- _SHORT PROBLEM_:
Begin at the first line and end at the line containing "(.183-e, .63-e), (-.183+e, .63-e)]". Extract exactly those lines.

- _PROVIDED MATERIAL_:
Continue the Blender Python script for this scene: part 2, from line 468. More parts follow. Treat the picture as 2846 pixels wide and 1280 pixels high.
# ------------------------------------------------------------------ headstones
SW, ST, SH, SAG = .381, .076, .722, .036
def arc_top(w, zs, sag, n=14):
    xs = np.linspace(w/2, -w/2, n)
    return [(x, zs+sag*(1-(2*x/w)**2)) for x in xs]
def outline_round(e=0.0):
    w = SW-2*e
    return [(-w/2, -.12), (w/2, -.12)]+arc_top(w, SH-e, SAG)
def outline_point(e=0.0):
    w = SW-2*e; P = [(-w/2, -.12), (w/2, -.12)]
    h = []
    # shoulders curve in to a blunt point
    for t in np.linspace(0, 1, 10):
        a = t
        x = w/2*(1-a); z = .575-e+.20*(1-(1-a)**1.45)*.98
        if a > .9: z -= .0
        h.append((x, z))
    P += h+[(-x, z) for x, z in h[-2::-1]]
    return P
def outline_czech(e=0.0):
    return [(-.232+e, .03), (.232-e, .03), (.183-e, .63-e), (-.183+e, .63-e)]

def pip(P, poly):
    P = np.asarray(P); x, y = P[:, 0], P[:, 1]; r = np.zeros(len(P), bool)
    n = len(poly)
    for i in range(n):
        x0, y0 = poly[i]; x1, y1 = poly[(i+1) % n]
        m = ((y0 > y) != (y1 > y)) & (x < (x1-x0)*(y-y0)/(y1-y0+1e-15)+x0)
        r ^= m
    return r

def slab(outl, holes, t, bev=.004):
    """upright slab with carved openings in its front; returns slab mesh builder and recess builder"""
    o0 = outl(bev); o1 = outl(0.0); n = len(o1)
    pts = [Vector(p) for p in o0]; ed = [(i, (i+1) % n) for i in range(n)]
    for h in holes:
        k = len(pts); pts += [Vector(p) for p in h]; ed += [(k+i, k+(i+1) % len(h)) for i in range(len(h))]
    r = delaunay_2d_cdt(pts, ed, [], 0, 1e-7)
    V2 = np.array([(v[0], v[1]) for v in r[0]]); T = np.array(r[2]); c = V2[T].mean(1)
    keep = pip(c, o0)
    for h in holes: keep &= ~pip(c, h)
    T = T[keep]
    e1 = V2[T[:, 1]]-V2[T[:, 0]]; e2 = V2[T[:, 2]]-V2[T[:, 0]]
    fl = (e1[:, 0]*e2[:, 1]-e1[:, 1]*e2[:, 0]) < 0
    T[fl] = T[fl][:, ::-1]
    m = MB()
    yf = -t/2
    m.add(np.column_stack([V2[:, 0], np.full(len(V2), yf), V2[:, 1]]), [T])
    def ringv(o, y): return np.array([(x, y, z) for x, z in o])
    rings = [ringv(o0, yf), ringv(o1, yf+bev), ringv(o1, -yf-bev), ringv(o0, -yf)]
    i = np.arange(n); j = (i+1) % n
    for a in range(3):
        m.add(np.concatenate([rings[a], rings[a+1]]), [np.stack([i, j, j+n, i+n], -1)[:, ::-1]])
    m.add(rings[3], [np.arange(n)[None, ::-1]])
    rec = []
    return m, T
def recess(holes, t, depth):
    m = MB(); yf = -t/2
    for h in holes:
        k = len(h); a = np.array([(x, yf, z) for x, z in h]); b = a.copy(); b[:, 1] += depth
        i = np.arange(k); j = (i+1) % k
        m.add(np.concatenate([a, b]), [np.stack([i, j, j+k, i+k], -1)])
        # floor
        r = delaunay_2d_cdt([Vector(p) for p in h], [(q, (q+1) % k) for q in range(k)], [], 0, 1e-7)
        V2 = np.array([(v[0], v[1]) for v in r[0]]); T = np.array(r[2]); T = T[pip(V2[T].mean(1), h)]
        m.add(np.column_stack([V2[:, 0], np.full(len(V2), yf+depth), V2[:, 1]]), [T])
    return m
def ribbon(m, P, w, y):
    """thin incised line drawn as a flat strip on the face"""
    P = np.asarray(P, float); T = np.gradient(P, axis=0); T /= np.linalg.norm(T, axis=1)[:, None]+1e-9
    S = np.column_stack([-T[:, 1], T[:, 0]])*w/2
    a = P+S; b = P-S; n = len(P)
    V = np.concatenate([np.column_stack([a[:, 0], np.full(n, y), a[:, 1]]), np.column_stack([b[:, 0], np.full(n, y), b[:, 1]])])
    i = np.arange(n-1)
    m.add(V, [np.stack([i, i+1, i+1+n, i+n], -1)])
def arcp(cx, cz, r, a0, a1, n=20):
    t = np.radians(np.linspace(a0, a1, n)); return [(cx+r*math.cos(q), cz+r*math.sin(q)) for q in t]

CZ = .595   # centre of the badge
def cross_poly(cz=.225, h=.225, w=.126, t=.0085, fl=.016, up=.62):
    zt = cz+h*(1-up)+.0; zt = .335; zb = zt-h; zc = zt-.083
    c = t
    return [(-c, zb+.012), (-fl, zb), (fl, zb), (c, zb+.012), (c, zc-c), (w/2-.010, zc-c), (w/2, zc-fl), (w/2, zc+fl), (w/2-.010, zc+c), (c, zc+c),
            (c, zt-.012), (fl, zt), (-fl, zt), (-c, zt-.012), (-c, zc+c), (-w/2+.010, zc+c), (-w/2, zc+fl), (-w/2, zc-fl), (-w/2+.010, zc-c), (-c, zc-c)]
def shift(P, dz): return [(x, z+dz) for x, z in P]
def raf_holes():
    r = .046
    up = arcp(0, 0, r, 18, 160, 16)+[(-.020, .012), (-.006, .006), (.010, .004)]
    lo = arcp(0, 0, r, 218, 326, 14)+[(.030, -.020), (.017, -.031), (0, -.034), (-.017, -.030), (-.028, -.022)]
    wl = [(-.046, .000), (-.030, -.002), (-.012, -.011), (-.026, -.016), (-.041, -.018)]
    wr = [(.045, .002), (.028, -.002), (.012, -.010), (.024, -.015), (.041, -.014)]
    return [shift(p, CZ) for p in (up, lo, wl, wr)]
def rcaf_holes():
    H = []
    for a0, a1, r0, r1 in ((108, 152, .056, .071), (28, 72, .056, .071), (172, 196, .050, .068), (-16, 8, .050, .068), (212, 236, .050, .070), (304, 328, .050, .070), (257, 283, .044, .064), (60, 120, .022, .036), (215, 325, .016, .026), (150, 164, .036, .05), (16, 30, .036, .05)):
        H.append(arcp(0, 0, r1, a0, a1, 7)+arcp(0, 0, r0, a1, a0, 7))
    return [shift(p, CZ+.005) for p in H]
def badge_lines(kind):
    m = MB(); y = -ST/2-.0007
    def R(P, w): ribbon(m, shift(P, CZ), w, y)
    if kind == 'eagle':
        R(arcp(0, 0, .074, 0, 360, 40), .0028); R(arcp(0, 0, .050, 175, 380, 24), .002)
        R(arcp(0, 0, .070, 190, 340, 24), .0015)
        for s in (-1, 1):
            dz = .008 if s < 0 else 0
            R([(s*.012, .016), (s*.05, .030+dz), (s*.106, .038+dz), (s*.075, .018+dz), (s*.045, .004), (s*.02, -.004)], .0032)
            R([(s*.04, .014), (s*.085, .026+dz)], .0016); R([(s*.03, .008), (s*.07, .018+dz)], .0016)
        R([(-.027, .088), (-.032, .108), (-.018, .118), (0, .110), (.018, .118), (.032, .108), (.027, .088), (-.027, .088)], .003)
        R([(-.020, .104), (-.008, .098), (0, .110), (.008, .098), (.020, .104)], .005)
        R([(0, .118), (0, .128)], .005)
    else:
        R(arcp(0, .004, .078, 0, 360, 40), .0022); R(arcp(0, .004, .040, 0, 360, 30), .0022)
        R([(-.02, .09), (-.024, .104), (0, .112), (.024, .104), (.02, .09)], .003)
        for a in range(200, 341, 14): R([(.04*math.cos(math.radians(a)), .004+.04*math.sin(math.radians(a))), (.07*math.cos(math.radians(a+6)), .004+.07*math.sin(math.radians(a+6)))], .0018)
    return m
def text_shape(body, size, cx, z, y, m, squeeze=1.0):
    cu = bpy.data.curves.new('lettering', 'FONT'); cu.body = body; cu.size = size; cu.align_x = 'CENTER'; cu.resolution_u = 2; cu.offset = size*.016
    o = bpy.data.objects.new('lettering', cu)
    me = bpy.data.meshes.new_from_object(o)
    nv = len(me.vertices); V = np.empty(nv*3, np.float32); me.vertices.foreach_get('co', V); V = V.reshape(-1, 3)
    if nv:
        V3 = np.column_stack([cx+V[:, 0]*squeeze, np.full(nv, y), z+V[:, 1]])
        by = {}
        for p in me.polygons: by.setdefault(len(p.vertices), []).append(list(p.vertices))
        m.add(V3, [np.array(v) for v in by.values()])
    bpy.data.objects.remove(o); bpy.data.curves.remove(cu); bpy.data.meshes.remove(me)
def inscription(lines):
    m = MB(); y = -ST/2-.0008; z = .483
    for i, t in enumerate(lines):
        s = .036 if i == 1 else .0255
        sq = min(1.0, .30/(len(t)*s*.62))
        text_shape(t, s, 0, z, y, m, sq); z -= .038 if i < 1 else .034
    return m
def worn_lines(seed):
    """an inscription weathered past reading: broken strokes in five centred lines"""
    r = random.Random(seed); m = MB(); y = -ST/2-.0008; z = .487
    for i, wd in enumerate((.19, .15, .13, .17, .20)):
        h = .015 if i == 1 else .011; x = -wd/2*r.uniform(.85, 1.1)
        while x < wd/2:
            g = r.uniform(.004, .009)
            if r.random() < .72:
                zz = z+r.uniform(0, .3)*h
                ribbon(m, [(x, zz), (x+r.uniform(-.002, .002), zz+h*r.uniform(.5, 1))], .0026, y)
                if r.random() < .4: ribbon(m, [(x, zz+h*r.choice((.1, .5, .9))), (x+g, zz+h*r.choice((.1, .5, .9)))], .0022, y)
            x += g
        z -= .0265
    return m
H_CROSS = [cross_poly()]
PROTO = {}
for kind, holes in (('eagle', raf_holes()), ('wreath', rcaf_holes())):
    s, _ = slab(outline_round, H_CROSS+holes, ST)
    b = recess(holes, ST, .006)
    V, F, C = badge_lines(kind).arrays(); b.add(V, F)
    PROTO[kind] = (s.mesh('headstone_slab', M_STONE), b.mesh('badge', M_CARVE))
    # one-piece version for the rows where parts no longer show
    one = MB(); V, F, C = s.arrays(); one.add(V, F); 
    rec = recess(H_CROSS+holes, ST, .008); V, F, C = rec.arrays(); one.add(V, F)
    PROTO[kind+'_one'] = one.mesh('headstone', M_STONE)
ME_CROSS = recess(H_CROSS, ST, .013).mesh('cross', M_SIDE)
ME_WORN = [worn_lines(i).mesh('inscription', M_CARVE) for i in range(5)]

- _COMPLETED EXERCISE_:
Continue the Blender Python script for this scene: part 2, from line 468. More parts follow. Treat the picture as 2846 pixels wide and 1280 pixels high.
# ------------------------------------------------------------------ headstones
SW, ST, SH, SAG = .381, .076, .722, .036
def arc_top(w, zs, sag, n=14):
    xs = np.linspace(w/2, -w/2, n)
    return [(x, zs+sag*(1-(2*x/w)**2)) for x in xs]
def outline_round(e=0.0):
    w = SW-2*e
    return [(-w/2, -.12), (w/2, -.12)]+arc_top(w, SH-e, SAG)
def outline_point(e=0.0):
    w = SW-2*e; P = [(-w/2, -.12), (w/2, -.12)]
    h = []
    # shoulders curve in to a blunt point
    for t in np.linspace(0, 1, 10):
        a = t
        x = w/2*(1-a); z = .575-e+.20*(1-(1-a)**1.45)*.98
        if a > .9: z -= .0
        h.append((x, z))
    P += h+[(-x, z) for x, z in h[-2::-1]]
    return P
def outline_czech(e=0.0):
    return [(-.232+e, .03), (.232-e, .03), (.183-e, .63-e), (-.183+e, .63-e)]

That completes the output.